Directions for this task:
Copy every line of the data exactly, leaving nothing out.

Data block:
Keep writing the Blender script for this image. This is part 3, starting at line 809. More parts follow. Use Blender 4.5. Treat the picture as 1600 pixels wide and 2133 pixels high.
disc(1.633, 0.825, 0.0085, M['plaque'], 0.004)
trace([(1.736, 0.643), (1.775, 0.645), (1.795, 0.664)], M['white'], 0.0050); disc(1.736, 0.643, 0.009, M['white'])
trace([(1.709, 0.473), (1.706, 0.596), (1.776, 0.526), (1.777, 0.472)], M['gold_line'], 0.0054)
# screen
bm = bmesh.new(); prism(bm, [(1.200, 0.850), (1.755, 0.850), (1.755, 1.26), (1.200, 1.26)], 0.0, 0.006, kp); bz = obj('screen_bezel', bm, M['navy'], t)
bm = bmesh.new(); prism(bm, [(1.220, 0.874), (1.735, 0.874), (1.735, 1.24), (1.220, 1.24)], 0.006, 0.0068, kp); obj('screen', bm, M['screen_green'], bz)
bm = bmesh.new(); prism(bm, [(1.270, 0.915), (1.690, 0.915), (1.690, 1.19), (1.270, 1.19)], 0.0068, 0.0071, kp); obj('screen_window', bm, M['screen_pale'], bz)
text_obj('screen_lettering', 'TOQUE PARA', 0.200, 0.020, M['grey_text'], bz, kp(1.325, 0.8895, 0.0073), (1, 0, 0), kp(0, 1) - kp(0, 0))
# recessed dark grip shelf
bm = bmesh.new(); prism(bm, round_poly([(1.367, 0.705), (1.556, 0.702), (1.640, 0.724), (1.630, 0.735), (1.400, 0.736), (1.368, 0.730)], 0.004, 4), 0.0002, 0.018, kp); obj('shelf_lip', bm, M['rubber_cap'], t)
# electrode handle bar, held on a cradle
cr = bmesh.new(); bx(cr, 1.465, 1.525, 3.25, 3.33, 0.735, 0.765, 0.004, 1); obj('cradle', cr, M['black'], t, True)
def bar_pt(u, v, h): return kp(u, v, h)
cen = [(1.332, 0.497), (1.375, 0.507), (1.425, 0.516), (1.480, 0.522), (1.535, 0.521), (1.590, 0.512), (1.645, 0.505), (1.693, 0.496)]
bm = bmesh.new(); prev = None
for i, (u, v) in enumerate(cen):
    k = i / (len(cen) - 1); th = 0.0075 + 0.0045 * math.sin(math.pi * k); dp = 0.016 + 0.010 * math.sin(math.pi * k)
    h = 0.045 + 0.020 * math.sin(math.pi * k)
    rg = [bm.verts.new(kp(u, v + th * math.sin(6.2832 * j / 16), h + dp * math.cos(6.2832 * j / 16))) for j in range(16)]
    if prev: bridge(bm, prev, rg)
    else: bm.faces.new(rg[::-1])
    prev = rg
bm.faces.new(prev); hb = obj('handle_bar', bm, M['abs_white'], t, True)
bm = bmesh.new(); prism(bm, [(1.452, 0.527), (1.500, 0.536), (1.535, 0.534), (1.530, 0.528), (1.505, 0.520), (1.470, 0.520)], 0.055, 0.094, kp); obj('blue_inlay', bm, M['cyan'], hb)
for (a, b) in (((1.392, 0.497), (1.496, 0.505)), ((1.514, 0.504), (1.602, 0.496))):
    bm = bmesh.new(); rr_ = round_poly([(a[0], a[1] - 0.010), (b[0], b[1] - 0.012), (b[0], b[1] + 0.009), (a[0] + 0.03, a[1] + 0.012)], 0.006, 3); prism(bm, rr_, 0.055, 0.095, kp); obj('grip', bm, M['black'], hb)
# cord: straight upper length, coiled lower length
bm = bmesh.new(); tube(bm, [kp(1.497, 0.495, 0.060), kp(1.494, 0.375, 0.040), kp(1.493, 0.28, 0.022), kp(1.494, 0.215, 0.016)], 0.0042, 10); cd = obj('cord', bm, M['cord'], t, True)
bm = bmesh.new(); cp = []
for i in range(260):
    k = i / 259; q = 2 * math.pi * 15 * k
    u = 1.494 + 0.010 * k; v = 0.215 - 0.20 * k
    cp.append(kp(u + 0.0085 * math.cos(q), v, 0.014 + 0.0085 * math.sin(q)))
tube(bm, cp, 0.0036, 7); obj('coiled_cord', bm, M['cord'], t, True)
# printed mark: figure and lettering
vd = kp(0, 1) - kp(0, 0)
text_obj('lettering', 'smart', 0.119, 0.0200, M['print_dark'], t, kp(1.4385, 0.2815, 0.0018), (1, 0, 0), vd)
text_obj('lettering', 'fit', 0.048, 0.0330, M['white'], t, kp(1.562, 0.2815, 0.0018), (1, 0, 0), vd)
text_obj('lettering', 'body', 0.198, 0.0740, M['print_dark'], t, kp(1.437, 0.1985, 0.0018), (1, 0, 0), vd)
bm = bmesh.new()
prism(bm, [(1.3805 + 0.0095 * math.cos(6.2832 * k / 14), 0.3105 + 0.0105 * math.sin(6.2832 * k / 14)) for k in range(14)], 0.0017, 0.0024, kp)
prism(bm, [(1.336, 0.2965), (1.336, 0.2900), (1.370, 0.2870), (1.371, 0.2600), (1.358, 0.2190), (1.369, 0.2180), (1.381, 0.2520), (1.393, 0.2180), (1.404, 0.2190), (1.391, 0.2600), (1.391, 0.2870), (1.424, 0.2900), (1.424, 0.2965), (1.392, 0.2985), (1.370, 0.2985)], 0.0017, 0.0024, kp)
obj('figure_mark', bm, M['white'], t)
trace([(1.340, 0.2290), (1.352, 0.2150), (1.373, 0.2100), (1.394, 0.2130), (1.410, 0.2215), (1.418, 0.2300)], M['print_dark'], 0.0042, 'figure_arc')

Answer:
Keep writing the Blender script for this image. This is part 3, starting at line 809. More parts follow. Use Blender 4.5. Treat the picture as 1600 pixels wide and 2133 pixels high.
disc(1.633, 0.825, 0.0085, M['plaque'], 0.004)
trace([(1.736, 0.643), (1.775, 0.645), (1.795, 0.664)], M['white'], 0.0050); disc(1.736, 0.643, 0.009, M['white'])
trace([(1.709, 0.473), (1.706, 0.596), (1.776, 0.526), (1.777, 0.472)], M['gold_line'], 0.0054)
# screen
bm = bmesh.new(); prism(bm, [(1.200, 0.850), (1.755, 0.850), (1.755, 1.26), (1.200, 1.26)], 0.0, 0.006, kp); bz = obj('screen_bezel', bm, M['navy'], t)
bm = bmesh.new(); prism(bm, [(1.220, 0.874), (1.735, 0.874), (1.735, 1.24), (1.220, 1.24)], 0.006, 0.0068, kp); obj('screen', bm, M['screen_green'], bz)
bm = bmesh.new(); prism(bm, [(1.270, 0.915), (1.690, 0.915), (1.690, 1.19), (1.270, 1.19)], 0.0068, 0.0071, kp); obj('screen_window', bm, M['screen_pale'], bz)
text_obj('screen_lettering', 'TOQUE PARA', 0.200, 0.020, M['grey_text'], bz, kp(1.325, 0.8895, 0.0073), (1, 0, 0), kp(0, 1) - kp(0, 0))
# recessed dark grip shelf
bm = bmesh.new(); prism(bm, round_poly([(1.367, 0.705), (1.556, 0.702), (1.640, 0.724), (1.630, 0.735), (1.400, 0.736), (1.368, 0.730)], 0.004, 4), 0.0002, 0.018, kp); obj('shelf_lip', bm, M['rubber_cap'], t)
# electrode handle bar, held on a cradle
cr = bmesh.new(); bx(cr, 1.465, 1.525, 3.25, 3.33, 0.735, 0.765, 0.004, 1); obj('cradle', cr, M['black'], t, True)
def bar_pt(u, v, h): return kp(u, v, h)
cen = [(1.332, 0.497), (1.375, 0.507), (1.425, 0.516), (1.480, 0.522), (1.535, 0.521), (1.590, 0.512), (1.645, 0.505), (1.693, 0.496)]
bm = bmesh.new(); prev = None
for i, (u, v) in enumerate(cen):
    k = i / (len(cen) - 1); th = 0.0075 + 0.0045 * math.sin(math.pi * k); dp = 0.016 + 0.010 * math.sin(math.pi * k)
    h = 0.045 + 0.020 * math.sin(math.pi * k)
    rg = [bm.verts.new(kp(u, v + th * math.sin(6.2832 * j / 16), h + dp * math.cos(6.2832 * j / 16))) for j in range(16)]
    if prev: bridge(bm, prev, rg)
    else: bm.faces.new(rg[::-1])
    prev = rg
bm.faces.new(prev); hb = obj('handle_bar', bm, M['abs_white'], t, True)
bm = bmesh.new(); prism(bm, [(1.452, 0.527), (1.500, 0.536), (1.535, 0.534), (1.530, 0.528), (1.505, 0.520), (1.470, 0.520)], 0.055, 0.094, kp); obj('blue_inlay', bm, M['cyan'], hb)
for (a, b) in (((1.392, 0.497), (1.496, 0.505)), ((1.514, 0.504), (1.602, 0.496))):
    bm = bmesh.new(); rr_ = round_poly([(a[0], a[1] - 0.010), (b[0], b[1] - 0.012), (b[0], b[1] + 0.009), (a[0] + 0.03, a[1] + 0.012)], 0.006, 3); prism(bm, rr_, 0.055, 0.095, kp); obj('grip', bm, M['black'], hb)
# cord: straight upper length, coiled lower length
bm = bmesh.new(); tube(bm, [kp(1.497, 0.495, 0.060), kp(1.494, 0.375, 0.040), kp(1.493, 0.28, 0.022), kp(1.494, 0.215, 0.016)], 0.0042, 10); cd = obj('cord', bm, M['cord'], t, True)
bm = bmesh.new(); cp = []
for i in range(260):
    k = i / 259; q = 2 * math.pi * 15 * k
    u = 1.494 + 0.010 * k; v = 0.215 - 0.20 * k
    cp.append(kp(u + 0.0085 * math.cos(q), v, 0.014 + 0.0085 * math.sin(q)))
tube(bm, cp, 0.0036, 7); obj('coiled_cord', bm, M['cord'], t, True)
# printed mark: figure and lettering
vd = kp(0, 1) - kp(0, 0)
text_obj('lettering', 'smart', 0.119, 0.0200, M['print_dark'], t, kp(1.4385, 0.2815, 0.0018), (1, 0, 0), vd)
text_obj('lettering', 'fit', 0.048, 0.0330, M['white'], t, kp(1.562, 0.2815, 0.0018), (1, 0, 0), vd)
text_obj('lettering', 'body', 0.198, 0.0740, M['print_dark'], t, kp(1.437, 0.1985, 0.0018), (1, 0, 0), vd)
bm = bmesh.new()
prism(bm, [(1.3805 + 0.0095 * math.cos(6.2832 * k / 14), 0.3105 + 0.0105 * math.sin(6.2832 * k / 14)) for k in range(14)], 0.0017, 0.0024, kp)
prism(bm, [(1.336, 0.2965), (1.336, 0.2900), (1.370, 0.2870), (1.371, 0.2600), (1.358, 0.2190), (1.369, 0.2180), (1.381, 0.2520), (1.393, 0.2180), (1.404, 0.2190), (1.391, 0.2600), (1.391, 0.2870), (1.424, 0.2900), (1.424, 0.2965), (1.392, 0.2985), (1.370, 0.2985)], 0.0017, 0.0024, kp)
obj('figure_mark', bm, M['white'], t)
trace([(1.340, 0.2290), (1.352, 0.2150), (1.373, 0.2100), (1.394, 0.2130), (1.410, 0.2215), (1.418, 0.2300)], M['print_dark'], 0.0042, 'figure_arc')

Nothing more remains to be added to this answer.